Extracted material:
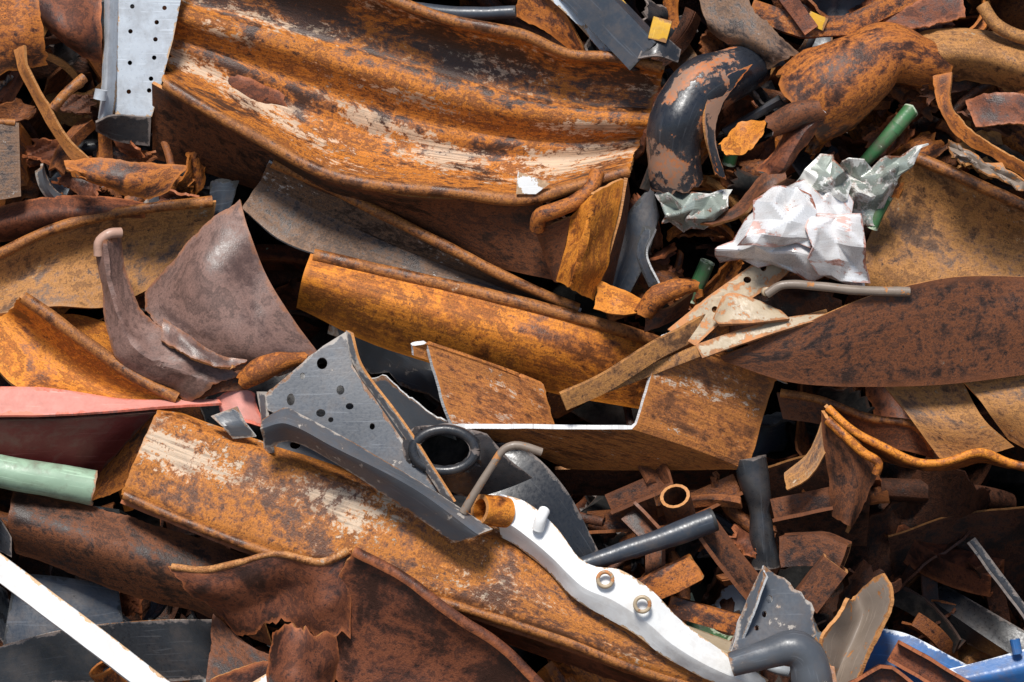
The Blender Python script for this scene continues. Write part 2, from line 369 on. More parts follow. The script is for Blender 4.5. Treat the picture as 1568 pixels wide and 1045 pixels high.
def PL(name,outline,mat,depth,holes=[],thick=6,rim=None,jag=0,dn=(2,3),grid=14,split=30,crump=None):
    SEED[0]+=1; sd=SEED[0]
    pts=[]
    o=outline+[outline[0]]
    for a,b in zip(o[:-1],o[1:]):
        l=math.hypot(b[0]-a[0],b[1]-a[1]); k=max(1,int(l/10))
        for i in range(k):
            t=i/k; x=a[0]+(b[0]-a[0])*t; y=a[1]+(b[1]-a[1])*t
            if jag and i>0:
                nx,ny=-(b[1]-a[1])/l,(b[0]-a[0])/l; q=jag*(fn(x*.05+y*.05,sd)+.6*fn(x*.15+y*.13,sd+2)); x+=nx*q;y+=ny*q
            pts.append((x,y))
    no=len(pts); edges=[(i,(i+1)%no) for i in range(no)]
    hp=[]
    for h in holes:
        cx,cy,rx,ry=h[:4]; an=math.radians(h[4]) if len(h)>4 else 0
        k=16; s=len(pts); ring=[]
        for i in range(k):
            a=2*math.pi*i/k; px=rx*math.cos(a);py=ry*math.sin(a)
            ring.append((cx+px*math.cos(an)-py*math.sin(an),cy+px*math.sin(an)+py*math.cos(an)))
        pts+=ring; edges+=[(s+i,s+(i+1)%k) for i in range(k)]; hp.append(ring)
    def inside(x,y,poly):
        c=False; n=len(poly); j=n-1
        for i in range(n):
            if (poly[i][1]>y)!=(poly[j][1]>y) and x<(poly[j][0]-poly[i][0])*(y-poly[i][1])/(poly[j][1]-poly[i][1])+poly[i][0]: c=not c
            j=i
        return c
    outl=pts[:no]
    xs=[p[0] for p in outl]; ys=[p[1] for p in outl]
    bnd=np.array(pts)
    y=min(ys)
    while y<max(ys):
        x=min(xs)
        while x<max(xs):
            if inside(x,y,outl) and np.min(np.hypot(bnd[:,0]-x,bnd[:,1]-y))>grid*.45 and not any(inside(x,y,h) for h in hp):
                pts.append((x+.37*math.sin(y),y))
            x+=grid
        y+=grid
    r=delaunay_2d_cdt([Vector(p) for p in pts],edges,[],0,1e-5)
    vs2=[(v.x,v.y) for v in r[0]]; fs=[]
    for f in r[2]:
        cx=sum(vs2[i][0] for i in f)/3; cy=sum(vs2[i][1] for i in f)/3
        if inside(cx,cy,outl) and not any(inside(cx,cy,h) for h in hp): fs.append(tuple(reversed(f)))
    used=sorted({i for f in fs for i in f}); mp={o_:i for i,o_ in enumerate(used)}
    fs=[tuple(mp[i] for i in f) for f in fs]; vs2=[vs2[i] for i in used]
    df=depth if callable(depth) else (lambda x,y:depth[0]+(x-depth[1])*depth[3]+(y-depth[2])*depth[4])
    ob_=np.array(outl)
    vs=[];ed=[]
    for x,y in vs2:
        w=W((x,y,df(x,y))); q=noise.noise(Vector(w)*dn[1]+Vector((sd,0,0)))*dn[0]/S
        w[1]+=q; vs.append(w); ed.append(np.min(np.hypot(ob_[:,0]-x,ob_[:,1]-y))/S)
    uv=[(x/S,y/S) for x,y in vs2]
    return mkobj(name,np.array(vs),fs,uv,uv,ed,[mat]+([rim] if rim else []),thick,split=split)
def grp(name,parts):
    e=bpy.data.objects.new(name,None); sc.collection.objects.link(e)
    e.matrix_world=TILT@Matrix.Translation(TILT.inverted()@parts[0][1].matrix_world.translation)
    for pn,o in parts: child(e,o,pn)
    return e

# ============================================================ HERO PIECES
rimA=[(238,120,-30),(300,158,-45),(400,215,-55),(500,268,-60),(600,290,-60),(720,300,-60),(800,306,-60),(870,290,-60),(965,262,-40)]
a=L('panel_face',[[(275,-90,-20),(420,-60,-25),(590,-4,-30),(700,36,-30),(800,56,-30),(870,85,-25),(940,90,-30),(1018,108,-35)],
   [(262,-35,0),(430,5,0),(600,48,0),(720,82,0),(860,118,0),(1010,145,-10)],
   [(250,30,0),(430,85,0),(600,140,0),(720,172,0),(860,195,0),(992,195,-10)],
   [(244,82,0),(420,160,0),(560,215,0),(700,240,0),(850,250,0),(978,230,-10)],rimA],
  R_panel,thick=6,prof=[(0,0),(.04,16),(.09,30),(.34,34),(.39,22),(.45,20),(.50,34),(.58,52),(.63,48),(.72,54),(.84,50),(.94,26),(1,0)],jag=(26,8,0,0),
  dn=(2.5,1.6),dn2=(.8,7),b0=7,b1=8,rim=R_edge,res=5,crump=(1.5,1.3))
b=L('lower_flange',[[(236,128,-25),(300,165,-40),(400,222,-50),(500,275,-52),(600,297,-52),(720,306,-52),(830,312,-50)],
  [(228,238,60),(320,262,70),(400,290,80),(520,320,60),(620,345,40),(740,400,20),(850,428,0)]],R_dark,thick=6,prof=[(0,0),(.3,6),(1,0)],rim=R_edge)
grp('corrugated_rusty_panel',[('face',a),('lower_flange',b)])
h1=rod('h1',[(822,352,-70),(826,334,-85),(850,325,-92),(880,312,-92),(903,292,-88),(913,268,-75)],12,R_mid)
h2=L('h2',[[(868,335,-80),(862,380,-70),(848,432,-40)],[(905,300,-120),(893,370,-110),(872,445,-65)],[(955,275,-70),(942,345,-60),(905,460,-20)]],R_orange2,rim=R_edge,jag=(4,8,0,6),dn=(6,5),crump=(7,2.6),lin=True)
h3=L('h3',[[(955,275,-70),(942,345,-60),(908,455,-20)],[(962,300,-20),(955,350,0),(925,470,20)]],R_dark,rim=R_edge)
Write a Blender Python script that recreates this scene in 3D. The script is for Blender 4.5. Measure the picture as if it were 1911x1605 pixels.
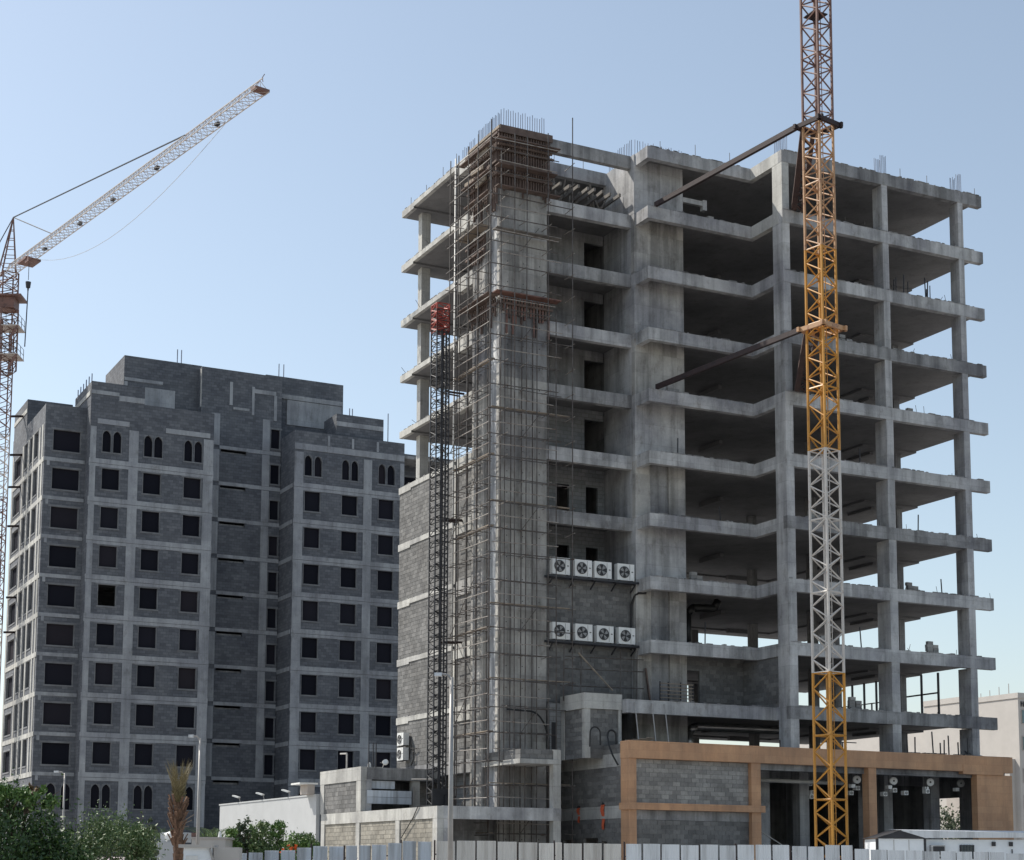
import bpy, math, random
from mathutils import Vector, Matrix
random.seed(7)
R = math.radians
for o in list(bpy.data.objects): bpy.data.objects.remove(o)
sc = bpy.context.scene
C = sc.collection

# ------------------------------------------------------------------ camera
FPX, CX, CY = 3116.78, 879.54, 1248.18          # focal length and optical centre of the photograph, in its pixels
PITCH, ROLL, CAMH = R(6.84742), R(0.36617), 1.6
IMW, IMH = 1911.0, 1605.0
cam = bpy.data.cameras.new('camera'); co = bpy.data.objects.new('camera', cam); C.objects.link(co)
cam.sensor_fit = 'HORIZONTAL'; cam.sensor_width = 36.0; cam.lens = FPX / IMW * 36.0
cam.shift_x = (IMW / 2 - CX) / IMW; cam.shift_y = (CY - IMH / 2) / IMW
cam.clip_start = 0.5; cam.clip_end = 6000
_r, _f, _u = Vector((1, 0, 0)), Vector((0, math.cos(PITCH), math.sin(PITCH))), Vector((0, -math.sin(PITCH), math.cos(PITCH)))
_cr, _sr = math.cos(ROLL), math.sin(ROLL)
RT = _r * _cr + _u * _sr; UP = _u * _cr - _r * _sr
co.matrix_world = Matrix(((RT.x, UP.x, -_f.x, 0), (RT.y, UP.y, -_f.y, 0), (RT.z, UP.z, -_f.z, CAMH), (0, 0, 0, 1)))
sc.camera = co

# site grid: U runs to the right along the fronts of the buildings, V away from the street
PHI = R(64.02804); ANG = math.pi / 2 - PHI
W0 = Vector((19.7539, 102.8017))
U = Vector((math.sin(PHI), math.cos(PHI))); V = Vector((-math.cos(PHI), math.sin(PHI)))

# ------------------------------------------------------------------ light
# direction to the sun on the site grid: from the left, a little from behind the buildings, high
SA, SB, SC_ = 0.40, 0.54, 0.74
ts = Vector((-SA * U.x + SB * V.x, -SA * U.y + SB * V.y, SC_)).normalized()
elev = math.asin(ts.z); azim = math.atan2(ts.x, ts.y)
world = bpy.data.worlds.new('World'); sc.world = world; world.use_nodes = True
nt = world.node_tree; nt.nodes.clear()
sky = nt.nodes.new('ShaderNodeTexSky'); sky.sky_type = 'NISHITA'; sky.sun_disc = False
sky.sun_elevation = elev; sky.sun_rotation = azim
sky.altitude = 0; sky.air_density = 1.15; sky.dust_density = 1.0; sky.ozone_density = 1.0
bg = nt.nodes.new('ShaderNodeBackground'); bg.inputs[1].default_value = 0.146
wo = nt.nodes.new('ShaderNodeOutputWorld')
hs = nt.nodes.new('ShaderNodeHueSaturation'); hs.inputs['Saturation'].default_value = 0.76; hs.inputs['Hue'].default_value = 0.494      # dusty air pales the blue
nt.links.new(sky.outputs[0], hs.inputs['Color']); nt.links.new(hs.outputs[0], bg.inputs[0]); nt.links.new(bg.outputs[0], wo.inputs[0])
sl = bpy.data.lights.new('sun', 'SUN'); sl.energy = 5.0; sl.angle = R(0.53); sl.color = (1.0, 0.95, 0.86)
so = bpy.data.objects.new('sun', sl); C.objects.link(so); so.location = (0, 0, 120)
so.rotation_euler = ts.to_track_quat('Z', 'Y').to_euler()
sc.view_settings.view_transform = 'Standard'; sc.view_settings.look = 'None'
sc.view_settings.exposure = 0.12; sc.view_settings.gamma = 1.0; sc.view_settings.use_curve_mapping = False

# ------------------------------------------------------------------ helpers
def ray(px, py):
    a, b = px - CX, py - CY
    a, b = a * _cr + b * _sr, -a * _sr + b * _cr
    x, z = a / FPX, -b / FPX
    return Vector((x, math.cos(PITCH) - z * math.sin(PITCH), math.sin(PITCH) + z * math.cos(PITCH)))
def at(px, py, d):
    'the point of the world at d metres ahead of the viewpoint that shows at this pixel of the photograph'
    r = ray(px, py); p = r * (d / r.y); p.z += CAMH; return p
def w2l(p):
    q = Vector((p[0], p[1])) - W0
    return Vector((q.dot(U), q.dot(V), p[2]))
def l2w(u, v, z=0.0):
    q = W0 + U * u + V * v
    return Vector((q.x, q.y, z))

MATS = {}
def mat(name, build):
    m = bpy.data.materials.new(name); m.use_nodes = True
    n = m.node_tree; n.nodes.clear()
    b = n.nodes.new('ShaderNodeBsdfPrincipled'); o = n.nodes.new('ShaderNodeOutputMaterial')
    n.links.new(b.outputs[0], o.inputs[0]); build(n, b); MATS[name] = m; return m
def N(n, t, **k):
    x = n.nodes.new(t)
    for a, b in k.items(): setattr(x, a, b)
    return x
def ramp(n, src, stops):
    r = n.nodes.new('ShaderNodeValToRGB'); e = r.color_ramp.elements
    while len(e) < len(stops): e.new(0.5)
    for i, (p, c) in enumerate(stops): e[i].position = p; e[i].color = c if len(c) == 4 else (*c, 1)
    n.links.new(src, r.inputs[0]); return r.outputs[0]
def noise(n, vec, scale, detail=5, rough=0.6, sc3=None):
    if sc3:
        mp = N(n, 'ShaderNodeMapping'); mp.inputs['Scale'].default_value = sc3; n.links.new(vec, mp.inputs[0]); vec = mp.outputs[0]
    x = N(n, 'ShaderNodeTexNoise'); x.inputs['Scale'].default_value = scale; x.inputs['Detail'].default_value = detail; x.inputs['Roughness'].default_value = rough
    n.links.new(vec, x.inputs['Vector']); return x.outputs[0]
def mix(n, a, b, fac, mode='MULTIPLY'):
    x = N(n, 'ShaderNodeMix', data_type='RGBA', blend_type=mode)
    for sock, val in ((x.inputs[0], fac), (x.inputs[6], a), (x.inputs[7], b)):
        if hasattr(val, 'links'): n.links.new(val, sock)
        elif isinstance(val, tuple): sock.default_value = val if len(val) == 4 else (*val, 1)
        else: sock.default_value = val
    return x.outputs[2]
def bump(n, b, h, dist, strength=0.6):
    x = N(n, 'ShaderNodeBump'); x.inputs['Strength'].default_value = strength; x.inputs['Distance'].default_value = dist
    n.links.new(h, x.inputs['Height']); n.links.new(x.outputs[0], b.inputs['Normal'])
def pos(n): return N(n, 'ShaderNodeNewGeometry').outputs['Position']
def objc(n): return N(n, 'ShaderNodeTexCoord').outputs['Object']
def gridvec(n):
    'object coordinates folded so that x runs along a wall of either direction and y runs up'
    s = N(n, 'ShaderNodeSeparateXYZ'); n.links.new(objc(n), s.inputs[0])
    a = N(n, 'ShaderNodeMath'); n.links.new(s.outputs[0], a.inputs[0]); n.links.new(s.outputs[1], a.inputs[1])
    c = N(n, 'ShaderNodeCombineXYZ'); n.links.new(a.outputs[0], c.inputs[0]); n.links.new(s.outputs[2], c.inputs[1])
    return c.outputs[0]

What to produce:
Copy nothing but the lines above that run from the one with "Write a Blender" to the one with "C = sc.collection", ends included; pictures stay out.

Worked answer:
Write a Blender Python script that recreates this scene in 3D. The script is for Blender 4.5. Measure the picture as if it were 1911x1605 pixels.
import bpy, math, random
from mathutils import Vector, Matrix
random.seed(7)
R = math.radians
for o in list(bpy.data.objects): bpy.data.objects.remove(o)
sc = bpy.context.scene
C = sc.collection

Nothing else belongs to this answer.